One of the challenges in dealing with the audience is many understanding the difference between pushing a position, and just telling a story. Don't get me wrong - some do want to push their agenda through their books. The Golden Compass is explicitly a critique of the church of Christianity and an attempt to "expose" its tyranny. The Lion, the Witch, and the Wardrobe, on the other hand, is definitively a pro-Christianity book that retells the story of Christ.
However, some books are just meant to be cool stories. My novel Schism is like that, no matter what else people want to see it as. Schism is about how bad a second civil war could get rather than an avocation for either the Right or the Left. Unfortunately, in this polarized world, it seems some folks can't just enjoy the story and need to be on one side or the other instead. The Right has said that it's a squishy book that gives the Left too much credit for how "well" they'd do in any such conflict - as if a war that burns half the country could be done "well" - and the Left has said that my novel is a glorification of violence against them.

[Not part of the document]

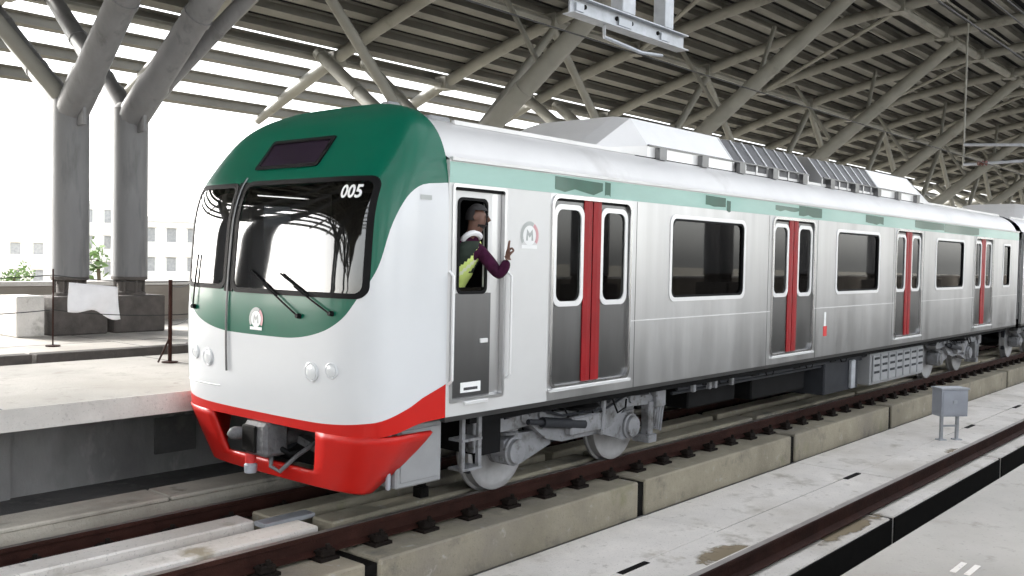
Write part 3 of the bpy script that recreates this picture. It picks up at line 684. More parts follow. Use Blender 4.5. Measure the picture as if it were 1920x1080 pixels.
# ---------------- cars
def build_car(car, X0, X1, doors, wins, cab):
    near = lambda x_, z_, t: (x_, SIDE+t, z_)
    far = lambda x_, z_, t: (x_, 2*TC-SIDE-t, z_)
    for side, fn in ((0, near), (1, far)):
        holes = [(d-0.675, d+0.675, 1.13, 2.99) for d in doors] + [(a, b, c, d) for a, b, c, d in wins]
        xs0 = X0
        if cab:
            MB().panel([X0, 7.30], [1.0, 3.02, 3.22], [(5.965, 6.625, 1.14, 3.0)], fn, 0.0, 0.06).build('cab_side_panel', 'cab_side', car)
            xs0 = 7.301
        MB().panel([xs0, X1], [1.0, 1.72, 1.735, 3.22], holes, fn, 0.0, 0.06).build('side_wall', 'stainless', car)
        MB().panel([xs0, X1], [1.722, 1.733], [(d-0.72, d+0.72, 1, 3) for d in doors], fn, -0.003, -0.0005).build('belt_seam', 'stainless_bright', car)
        MB().panel([X0, X1], [0.955, 1.0], [], fn, 0.004, 0.06).build('sole_bar', 'stainless_dark', car)
        # panel joints
        if side == 0:
            for d in doors:
                for s in (-1, 1):
                    xx = d+s*0.80
                    if X0+1.5 < xx < X1-0.1: MB().box(xx-0.004, xx+0.004, SIDE-0.0022, SIDE-0.0004, 1.0, 3.02).build('panel_joint', 'stainless_dark', car)
        # coloured stripe above the doors
        st = part('stripe', car)
        MB().panel([X0+0.004, X1], [3.025, 3.205], [], fn, -0.0035, -0.0003).build('painted_reflection', 'teal_glare', st)  # pale teal: glare painted along the stripe
        # rain gutter
        MB().panel([X0+0.02, X1], [3.215, 3.245], [], fn, -0.022, 0.02).build('gutter', 'roof_paint', car)
        for d in doors:
            dp = part('door', car)
            MB().ring(d-0.70, d+0.70, 1.105, 3.015, 0.035, 0.10, fn, -0.014, 0.03).build('frame', 'stainless_frame', dp)
            MB().panel([d-0.70, d+0.70], [1.085, 1.112], [], fn, -0.035, 0.03).build('threshold', 'stainless_bright', dp)
            MB().panel([d-0.665, d+0.665], [2.955, 2.985], [], fn, 0.02, 0.05).build('header', 'black_rubber', dp)
            for s in (-1, 1):
                a, b = sorted((d+s*0.668, d+s*0.006)); wa, wb = sorted((d+s*0.60, d+s*0.19))
                MB().panel([a, b], [1.14, 1.93, 2.985], [(wa, wb, 1.96, 2.88)], fn, 0.022, 0.05).build('leaf', 'stainless_dark', dp)
                MB().ring(wa-0.045, wb+0.045, 1.915, 2.925, 0.05, 0.11, fn, 0.010, 0.024).build('window_frame', 'stainless_bright', dp)
                MB().panel([wa, wb], [1.955, 2.885], [], fn, 0.030, 0.036).build('pane', 'glass_side', dp)
                ra_, rb_ = sorted((d+s*0.148, d+s*0.012))
                m = MB().prism([(ra_, 0.021), (rb_, 0.021), (rb_-s*0.0, 0.008), ((ra_+rb_)/2, 0.003), (ra_, 0.010)], lambda p, q, t: fn(p, t, q), 1.145, 2.98)
                m.build('red_edge', 'red_door', dp)
            MB().panel([d-0.006, d+0.006], [1.14, 2.985], [], fn, 0.026, 0.04).build('meeting_seal', 'black_rubber', dp)
        for a, b, c, e in wins:
            wp = part('window', car)
            r_ = 0.10 if b-a > 1 else 0.07
            MB().ring(a-0.04, b+0.04, c-0.04, e+0.04, 0.045, r_, fn, -0.010, 0.03).build('frame', 'stainless_bright', wp)
            MB().ring(a-0.002, b+0.002, c-0.002, e+0.002, 0.03, r_, fn, -0.004, 0.034).build('gasket', 'black_rubber', wp)
            MB().panel([a, b], [c, e], [], fn, 0.022, 0.030).build('pane', 'glass_side', wp)
    # roof shell
    top = 3.70; pr = []
    for i in range(21):
        z = 3.22+(top-3.22)*(1-(1-i/20)**1.8); pr.append((-min(W0, wid(z, top)*(1 if z > 3.3 else 1)), z))
    w0 = pr[0][0]; pr[0] = (-W0+0.004, 3.22); prof = pr + [(-a, b) for a, b in pr[-2::-1]]
    n = len(prof); m = MB(); v = [(X, TC+a, b) for X in (X0+0.012, X1) for a, b in prof]
    m.add(v, [(i, i+1, n+i+1, n+i) for i in range(n-1)] + [tuple(range(n, 2*n))]); m.build('roof', 'roof_paint', car, True)
    rb = part('roof_rib', car)
    for s in (-1, 1):
        q = MB(); yy = s*1.02; zz = next(b for a, b in prof if abs(a) <= 1.02); q.box(X0+0.5, X1-0.1, TC+yy-0.02, TC+yy+0.02, zz-0.02, zz+0.02); q.build('rail_strip', 'roof_paint', rb)
    # floor, lining, end walls, seats
    MB().box(X0+0.2 if not cab else XN+0.05, X1, SIDE+0.062, 2*TC-SIDE-0.062, 1.02, 1.12).build('floor', 'interior_dark', car)
    MB().box(X0+0.05, X1, SIDE+0.062, 2*TC-SIDE-0.062, 3.06, 3.10).build('ceiling', 'interior', car)
    for (xe) in ((X1,) if cab else (X0, X1)):
        MB().panel([TC-1.40, TC+1.40], [1.12, 3.06], [(TC-0.45, TC+0.45, 1.12, 2.95)], lambda p, q, t: (xe-t, p, q), 0.0, 0.06).build('end_wall', 'stainless', car)
    for i in range(len(doors)-1):
        a, b = doors[i]+0.78, doors[i+1]-0.78
        for yy in (SIDE+0.08, 2*TC-SIDE-0.53):
            g = part('seat', car); MB().bbox(a, b, yy, yy+0.45, 1.50, 1.58, 0.02).build('cushion', 'seat_green', g)
            yb = yy if yy < TC else yy+0.39
            MB().bbox(a, b, yb, yb+0.06, 1.60, 1.93, 0.02).build('backrest', 'seat_green', g)
    for d in doors:
        for yy in (TC-0.45, TC+0.45): MB().tube((d-0.3, yy, 1.12), (d-0.3, yy, 3.06), 0.018, n=6).build('pole', 'stainless_bright', car)
    # underframe
    MB().box(X0+0.5, X1-0.1, TC-1.30, TC+1.30, 0.86, 0.952).build('underframe', 'under_dark', car)
    MB().box(X0+4.6, X1-4.8, TC-0.45, TC+0.45, 0.45, 0.859).build('centre_sill', 'under_dark', car)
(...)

Sometimes a story is just a story(or, to quote Sigmund Freud, sometimes a cigar is just a cigar). When I either write or read, I go to escape, and unless it's blatantly in my face, I try not to ascribe an agenda to what I read, no matter what my more political friends may say. Perhaps the novel is trying to be political, but if I can just enjoy the story, then I don't get up in arms over it. I know that One Second After is warning us about the fragility of society, but I enjoyed reading about real characters trying to figure out their new reality. Empire by Orson Scott Card can be both about the dangers of political extremism and a fun story about conspiracies, depending on which way you want to read it.
In other words, stop assuming that all authors have hidden agendas they want to push on folks. Maybe they do, but that doesn't mean you have to find them, for sometimes you find something that isn't there.